start Extracted records

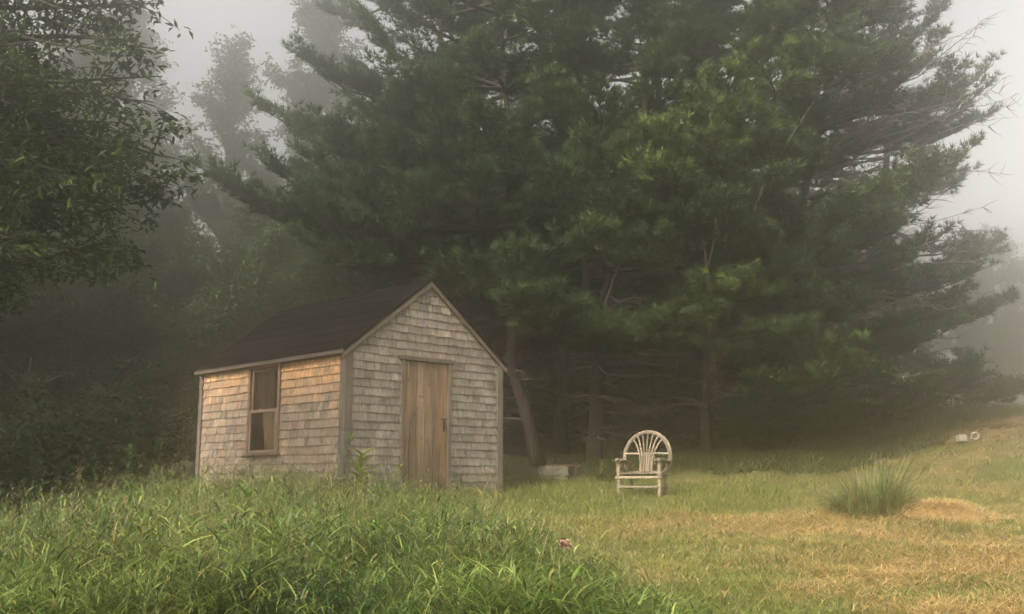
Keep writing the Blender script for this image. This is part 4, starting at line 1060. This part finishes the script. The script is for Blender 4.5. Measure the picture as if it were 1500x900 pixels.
o = mb.build('pipe_ring', M_STONE, None, smooth=True, loc=(fx(1433, 21.9), 21.9, gz1(fx(1433, 21.9), 21.9)+.12)); tag(o, 'small pale ring standing right of the square stone in distant grass', 'ring')

# weeds
def weed(name, px, Y, h, label, cat='plant', col=(.13, .2, .04), leafn=18, leafl=.10, leafw=.03, head=None, stemc=(.12, .15, .05), seed=0, lean=.08, tilt=.3):
    rg = R(seed); b = G(px, Y); b[2] += .03; root = empty(name, tuple(b)); tag(root, label, cat)
    top = np.array([lean*h, -.02, h]); c = spline([(0, 0, 0), (lean*.2*h, 0, h*.5), top], 12)
    mb = MB(); mb.tube(c, np.linspace(.007, .003, 12), 6, stemc); mb.build('stem', M_GRASS, root, smooth=True)
    n = leafn
    if n:
        t = rg.uniform(.15, 1, n); i = (t*11).astype(int); base = c[i]; cc = vary(rg, col, n, .1, .3)
        V = blades(rg, base, leafl*rg.uniform(.6, 1.2, n), rg.uniform(0, 2*PI, n), rg.uniform(.6, 1.3, n), rg.uniform(.3, 1.0, n), leafw*rg.uniform(.7, 1.2, n), cc, 5)
        link('leaves', mesh_np('leaves', *V, smooth=True), M_LEAF, root)
    if head is not None:
        kind, hc, r = head; m = 90 if kind != 'spike' else 120
        if kind == 'spike': pp = top+np.stack([rg.normal(size=m)*r*.35, rg.normal(size=m)*r*.35, rg.uniform(-r*3, r, m)], 1)
        else: pp = top+unit(rg.normal(size=(m, 3)))*np.array([r, r, r*.85])*rg.uniform(.55, 1, (m, 1))
        cc = vary(rg, hc, m, .15, .4)
        if kind == 'dried':
            q = rg.random(m) < .42; cc[q] = vary(rg, (.12, .045, .04), int(q.sum()))
        nr = unit(pp-top+rg.normal(size=(m, 3))*r*.5)
        V = leaf_quads(rg, pp, nr, np.full(m, r*.75), np.full(m, r*.5), cc, 0)
        link('flower_head', mesh_np('flower_head', *V), M_LEAF, root)
    return root
weed('flower', 825, 6.7, .50, 'dried pink and maroon flower head on a tall stem in front lawn', 'flower', (.15, .2, .06), 8, .09, .009, ('dried', (.62, .42, .32), .034), (.24, .30, .11), 71, .02)
weed('weed', 524, 12.7, .80, 'bushy yellow green weed growing at the near corner of the shed', 'plant', (.30, .36, .07), 120, .17, .038, None, seed=72)
weed('weed', 503, 12.9, 1.05, 'taller darker weed against the near corner board of the shed', 'plant', (.11, .17, .05), 30, .12, .03, None, seed=73)
weed('weed', 225, 12.0, .95, 'tall weed with pale round seed head left of the shed', 'plant', (.10, .14, .05), 16, .12, .025, ('ball', (.16, .18, .07), .026), seed=74)
weed('weed', 180, 11.6, .9, 'arching pale green grass stalk left of the shed', 'plant', (.13, .17, .06), 22, .16, .015, ('spike', (.14, .15, .07), .018), seed=75)
weed('weed', 108, 10.2, .82, 'reddish brown seeding weed at the left edge of the tall grass', 'plant', (.13, .12, .04), 22, .10, .025, ('spike', (.12, .075, .05), .014), (.12, .08, .05), 76)
weed('weed', 178, 8.6, .62, 'short tan withered weed among the left tall grass', 'plant', (.34, .24, .12), 14, .10, .02, ('spike', (.36, .24, .15), .018), (.3, .2, .1), 77)
weed('weed', 703, 12.4, .58, 'yellow dry stalk leaning in front of the right shed corner', 'plant', (.42, .33, .12), 8, .14, .02, None, (.42, .34, .14), 78, .3)
weed('weed', 875, 12.6, .3, 'single pale curled blade on the lawn left of the chair', 'plant', (.42, .42, .2), 3, .16, .02, None, (.35, .36, .16), 79, .25)
weed('weed', 668, 13.6, .42, 'dark leafy weed against the right part of the door wall', 'plant', (.10, .14, .05), 24, .09, .03, None, seed=80)
weed('weed', 575, 10.5, .7, 'pale plumed grass stalk rising before the shed door wall', 'plant', (.18, .24, .07), 14, .16, .014, ('spike', (.28, .28, .13), .025), seed=81)
weed('weed', 355, 8.4, .72, 'bright leafy weed in the middle of the left tall grass', 'plant', (.20, .29, .055), 40, .14, .035, None, seed=82)
weed('weed', 205, 7.6, .6, 'yellowish leafy weed at the lower left in tall grass', 'plant', (.26, .30, .055), 34, .12, .032, None, seed=83)

# ------------------------------------------------------------------ haze
DENS, ANISO = .0238, .935
mb = MB(); mb.box((-75, -25, -6.0), (85, 95, 19.5)); hz = mb.build('haze', None)
m, nt, out = mat('fog'); pv = nd(nt, 'ShaderNodeVolumePrincipled')
pv.inputs['Color'].default_value = (.96, .93, .88, 1); pv.inputs['Density'].default_value = DENS; pv.inputs['Anisotropy'].default_value = ANISO
pv.inputs['Density Attribute'].default_value = ''
L(nt, pv.outputs[0], out.inputs['Volume']); hz.data.materials.append(m)
try: m.cycles.homogeneous_volume = True
except Exception as e: print(e)
tag(hz, 'thin pale morning fog filling the air between the trees', 'fog', kind='stuff')

# ------------------------------------------------------------------ light, sky, camera
SUN_EL, SUN_AZ_FROM = math.radians(38), math.atan2(-.80, -.60)      # light comes from behind the camera, left
w = bpy.data.worlds.new('World'); sc.world = w; w.use_nodes = True
nt = w.node_tree; nt.nodes.clear(); out = nt.nodes.new('ShaderNodeOutputWorld'); bg = nt.nodes.new('ShaderNodeBackground')
sk = nt.nodes.new('ShaderNodeTexSky'); sk.sky_type = 'NISHITA'; sk.sun_disc = False
sk.sun_elevation = SUN_EL; sk.sun_rotation = math.atan2(math.cos(SUN_AZ_FROM), math.sin(SUN_AZ_FROM)); sk.air_density = 1.0; sk.dust_density = 6.0; sk.ozone_density = 1.0
hs = nt.nodes.new('ShaderNodeHueSaturation'); hs.inputs['Saturation'].default_value = .16
tn = nt.nodes.new('ShaderNodeMix'); tn.data_type = 'RGBA'; tn.blend_type = 'MULTIPLY'; tn.inputs[0].default_value = 1; tn.inputs[7].default_value = (1.03, 1.0, .97, 1)
nt.links.new(sk.outputs[0], hs.inputs['Color']); nt.links.new(hs.outputs[0], tn.inputs[6]); nt.links.new(tn.outputs[2], bg.inputs[0])
bg.inputs[1].default_value = .145; nt.links.new(bg.outputs[0], out.inputs[0])
sun = bpy.data.lights.new('sun', 'SUN'); sun.energy = 1.5; sun.angle = math.radians(14); sun.color = (1.0, .86, .66)
so = bpy.data.objects.new('sun', sun); COL.objects.link(so)
from mathutils import Vector
d = Vector((-math.cos(SUN_AZ_FROM)*math.cos(SUN_EL), -math.sin(SUN_AZ_FROM)*math.cos(SUN_EL), -math.sin(SUN_EL)))
so.rotation_euler = d.to_track_quat('-Z', 'Y').to_euler(); so.location = (0, 0, 30)
cam = bpy.data.cameras.new('camera'); co = bpy.data.objects.new('camera', cam); COL.objects.link(co); sc.camera = co
cam.sensor_fit = 'HORIZONTAL'; cam.sensor_width = 36; cam.lens = F/W0*36; cam.clip_start = .1; cam.clip_end = 3000
co.location = (0, 0, CAMZ); co.rotation_euler = (PI/2+PITCH, 0, 0)
sc.view_settings.view_transform = 'Standard'; sc.view_settings.look = 'None'; sc.view_settings.gamma = 1; sc.view_settings.exposure = 1.26
sc.view_settings.use_curve_mapping = False
sc.render.engine = 'CYCLES'; cy = sc.cycles
cy.max_bounces = 7; cy.diffuse_bounces = 3; cy.glossy_bounces = 2; cy.transmission_bounces = 3; cy.volume_bounces = 4; cy.transparent_max_bounces = 8
cy.use_denoising = True; cy.denoiser = 'OPENIMAGEDENOISE'; cy.caustics_reflective = False; cy.caustics_refractive = False
cy.sample_clamp_indirect = 4
cy.use_adaptive_sampling = True; cy.adaptive_threshold = .008
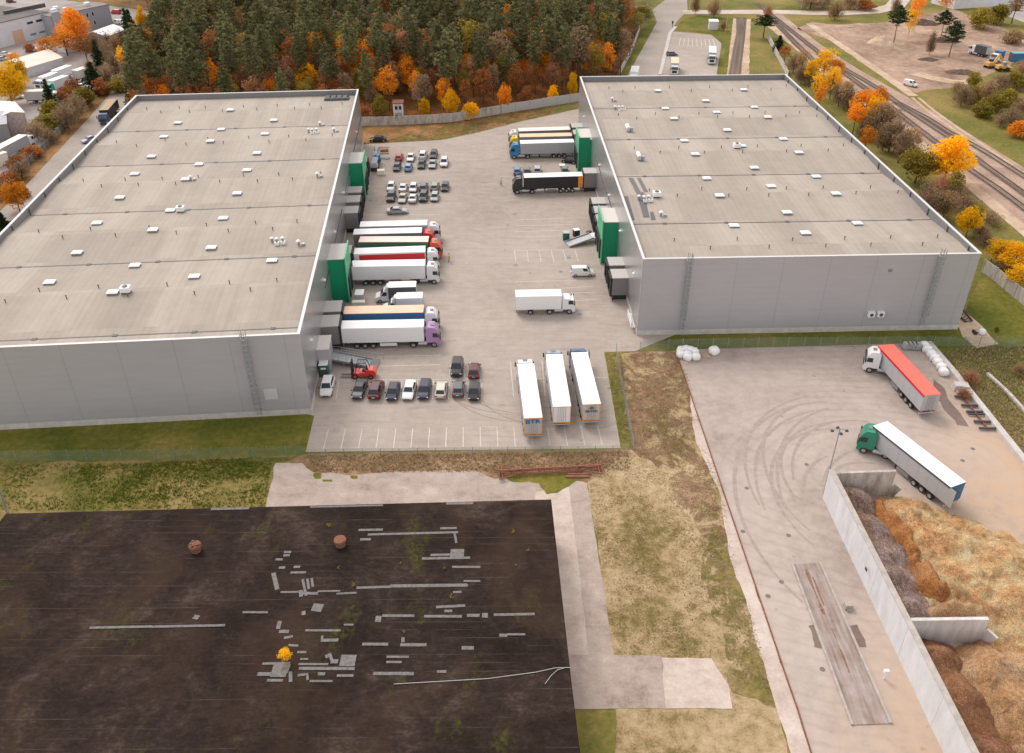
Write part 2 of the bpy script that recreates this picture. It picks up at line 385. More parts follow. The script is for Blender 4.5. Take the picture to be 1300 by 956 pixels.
chip_mat('chip_tan', [(0.36, (0.15, 0.085, 0.035)), (0.46, (0.3, 0.185, 0.085)), (0.54, (0.43, 0.28, 0.145)), (0.66, (0.6, 0.43, 0.26))])
chip_mat('chip_orange', [(0.36, (0.3, 0.12, 0.035)), (0.48, (0.55, 0.26, 0.085)), (0.56, (0.68, 0.38, 0.16)), (0.66, (0.78, 0.54, 0.3))])
chip_mat('chip_pale', [(0.36, (0.35, 0.2, 0.09)), (0.48, (0.6, 0.4, 0.2)), (0.58, (0.75, 0.56, 0.33)), (0.68, (0.8, 0.66, 0.45))])
chip_mat('chip_brown', [(0.36, (0.1, 0.05, 0.025)), (0.48, (0.24, 0.13, 0.07)), (0.56, (0.36, 0.21, 0.12)), (0.66, (0.5, 0.33, 0.2))])
def fence_mesh_mat(name, c, f):
    mt, t, b = nodes(name)
    b.inputs['Base Color'].default_value = sc(c); b.inputs['Roughness'].default_value = 0.6
    tr = t.nodes.new('ShaderNodeBsdfTransparent')
    ms = t.nodes.new('ShaderNodeMixShader')
    v = coord(t)
    sx = t.nodes.new('ShaderNodeSeparateXYZ'); t.links.new(v, sx.inputs[0])
    zl = mth(t, 'FRACT', mth(t, 'MULTIPLY', sx.outputs[2], 5.0))
    kk = ramp(t, zl, [(0.0, f * 1.5), (0.15, f * 0.9)], 'CONSTANT')
    t.links.new(kk, ms.inputs[0])
    t.links.new(tr.outputs[0], ms.inputs[1]); t.links.new(b.outputs[0], ms.inputs[2])
    t.links.new(ms.outputs[0], t.nodes['Material Output'].inputs[0])
    M[name] = mt
fence_mesh_mat('mesh_green', (0.2, 0.3, 0.22), 0.26)
fence_mesh_mat('mesh_grey', (0.36, 0.38, 0.38), 0.45)

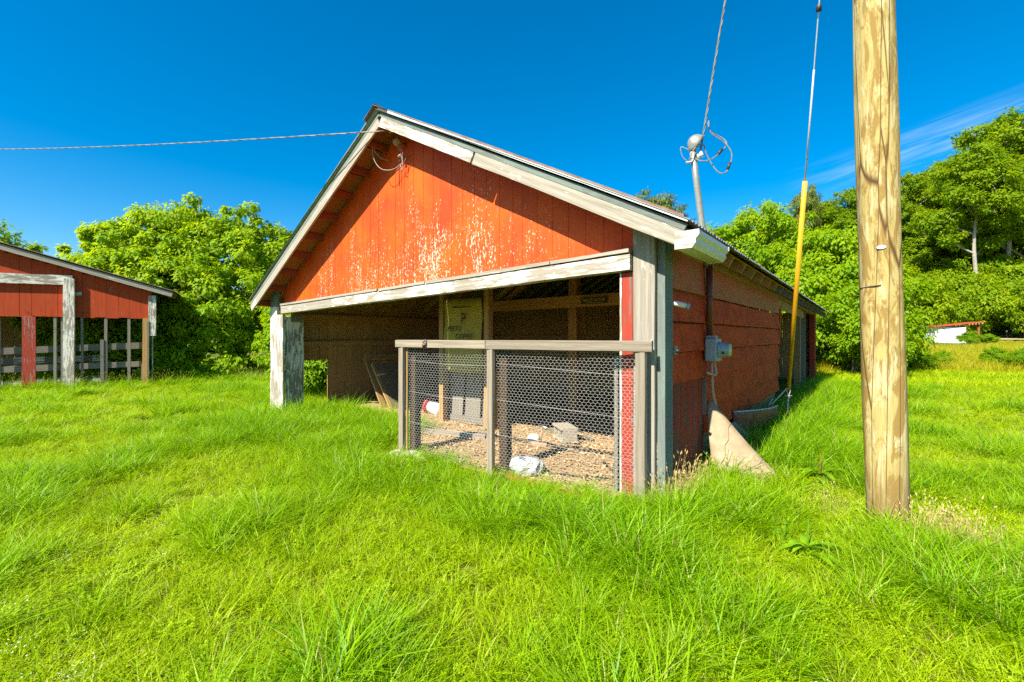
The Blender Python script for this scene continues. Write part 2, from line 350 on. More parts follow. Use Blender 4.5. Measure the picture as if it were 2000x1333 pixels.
def board(parent, name, p0, p1, w, t, n, mat, jit=0.0, seg=1, bow=0.0, cham=0.0):
    """a board running p0 -> p1 (its local x), w wide, t thick, face normal n"""
    p0, p1, n = Vector(p0), Vector(p1), Vector(n)
    x = (p1 - p0); ln = x.length; x.normalize(); z = (n - x * n.dot(x)).normalized(); y = z.cross(x)
    M = Matrix((( x.x, y.x, z.x, p0.x), (x.y, y.y, z.y, p0.y), (x.z, y.z, z.z, p0.z), (0, 0, 0, 1)))
    c = cham
    if c: prof = [(-w/2 + c, -t/2), (w/2 - c, -t/2), (w/2, -t/2 + c), (w/2, t/2 - c), (w/2 - c, t/2), (-w/2 + c, t/2), (-w/2, t/2 - c), (-w/2, -t/2 + c)]
    else: prof = [(-w/2, -t/2), (w/2, -t/2), (w/2, t/2), (-w/2, t/2)]
    k = len(prof); vs, fs = [], []
    for i in range(seg + 1):
        u = i / seg; s = u * ln; b = bow * math.sin(u * math.pi)
        for (py, pz) in prof:
            j = (random.uniform(-jit, jit), random.uniform(-jit, jit) * 0.4)
            e = random.uniform(-jit, jit) * 1.5 if i in (0, seg) else 0
            vs.append((s + e, py + j[0] + b, pz + j[1] * 0.3))
    for i in range(seg):
        for q in range(k):
            a, b2 = i * k + q, i * k + (q + 1) % k; fs.append((a, b2, b2 + k, a + k))
    fs.append(tuple(range(k))[::-1]); fs.append(tuple(seg * k + q for q in range(k)))
    return mesh_obj(name, vs, fs, mat, parent, M)
def box(parent, name, lo, hi, mat, cham=0.0):
    lo, hi = Vector(lo), Vector(hi); d = hi - lo
    ax = max(range(3), key=lambda i: d[i]); c = (lo + hi) / 2
    e = [Vector((1, 0, 0)), Vector((0, 1, 0)), Vector((0, 0, 1))]
    o1, o2 = [i for i in range(3) if i != ax]
    nrm = e[o1] if d[o1] < d[o2] else e[o2]; w = max(d[o1], d[o2]); t = min(d[o1], d[o2])
    return board(parent, name, c - e[ax] * d[ax] / 2, c + e[ax] * d[ax] / 2, w, t, nrm, mat, cham=cham)
def tube(parent, name, pts, r, mat, sides=8, smooth=True, cap=True):
    pts = [Vector(p) for p in pts]; n = len(pts); rr = r if isinstance(r, (list, tuple)) else [r] * n
    vs, fs = [], []; up = Vector((0, 0, 1)); px = None
    for i, p in enumerate(pts):
        t = (pts[min(i + 1, n - 1)] - pts[max(i - 1, 0)]).normalized()
        if px is None:
            ref = up if abs(t.z) < 0.9 else Vector((1, 0, 0)); px = t.cross(ref).normalized()
        else: px = (px - t * px.dot(t)).normalized()
        py = t.cross(px)
        for q in range(sides):
            a = 2 * math.pi * q / sides; vs.append(p + (px * math.cos(a) + py * math.sin(a)) * rr[i])
    for i in range(n - 1):
        for q in range(sides):
            a, b = i * sides + q, i * sides + (q + 1) % sides; fs.append((a, b, b + sides, a + sides))
    if cap: fs.append(tuple(range(sides))[::-1]); fs.append(tuple((n - 1) * sides + q for q in range(sides)))
    return mesh_obj(name, vs, fs, mat, parent, None, smooth)
def lathe(parent, name, prof, mat, sides=20, M=None, smooth=True):
    vs, fs = [], []; n = len(prof)
    for (r, z) in prof:
        for q in range(sides):
            a = 2 * math.pi * q / sides; vs.append((r * math.cos(a), r * math.sin(a), z))
    for i in range(n - 1):
        for q in range(sides):
            a, b = i * sides + q, i * sides + (q + 1) % sides; fs.append((a, b, b + sides, a + sides))
    fs.append(tuple(range(sides))[::-1]); fs.append(tuple((n - 1) * sides + q for q in range(sides)))
    return mesh_obj(name, vs, fs, mat, parent, M, smooth)
def extrude(parent, name, prof, y0, y1, mat, M=None):
    """closed x-z outline drawn out along y"""
    k = len(prof); vs = [(x, y0, z) for x, z in prof] + [(x, y1, z) for x, z in prof]
    fs = [(q, (q + 1) % k, (q + 1) % k + k, q + k) for q in range(k)] + [tuple(range(k))[::-1], tuple(range(k, 2 * k))]
    return mesh_obj(name, vs, fs, mat, parent, M)
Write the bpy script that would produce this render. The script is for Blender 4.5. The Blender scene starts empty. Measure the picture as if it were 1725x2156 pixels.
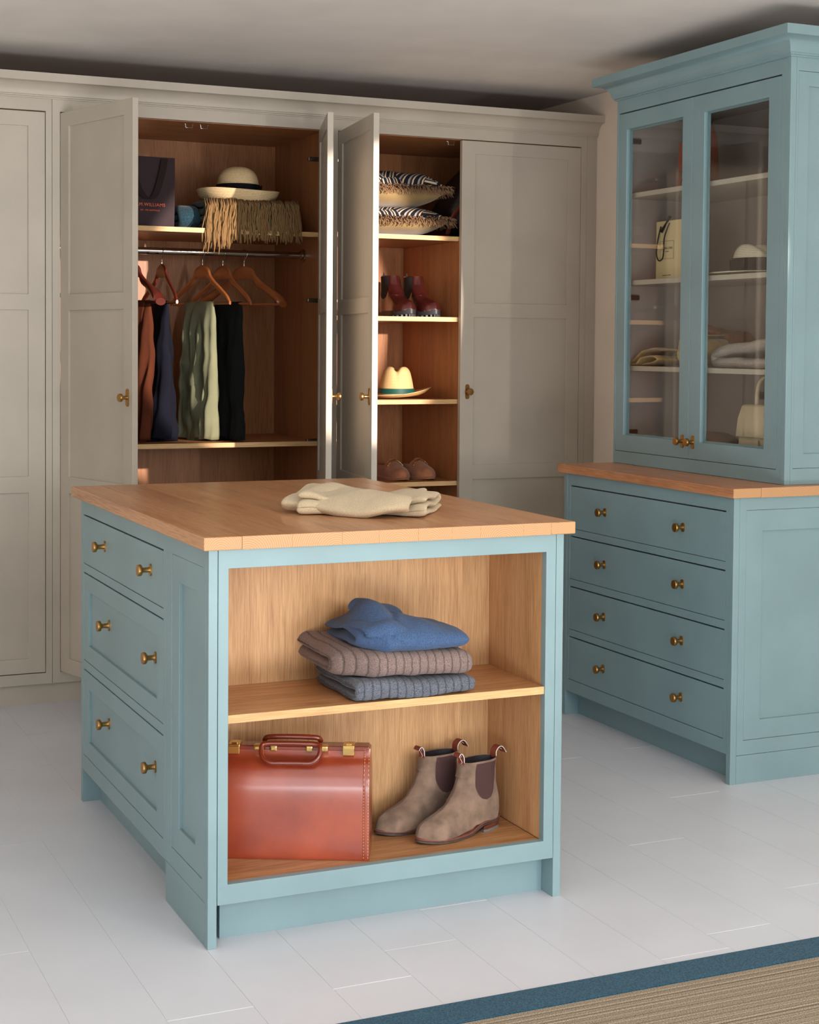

end Extracted records

### [Exercise instructions]
Return, unchanged, the lines from the first line of the material through the line that holds "distant grass', 'ring')", inclusive, omitting pictures.

### [Right answer]
Keep writing the Blender script for this image. This is part 4, starting at line 1060. This part finishes the script. The script is for Blender 4.5. Measure the picture as if it were 1500x900 pixels.
o = mb.build('pipe_ring', M_STONE, None, smooth=True, loc=(fx(1433, 21.9), 21.9, gz1(fx(1433, 21.9), 21.9)+.12)); tag(o, 'small pale ring standing right of the square stone in distant grass', 'ring')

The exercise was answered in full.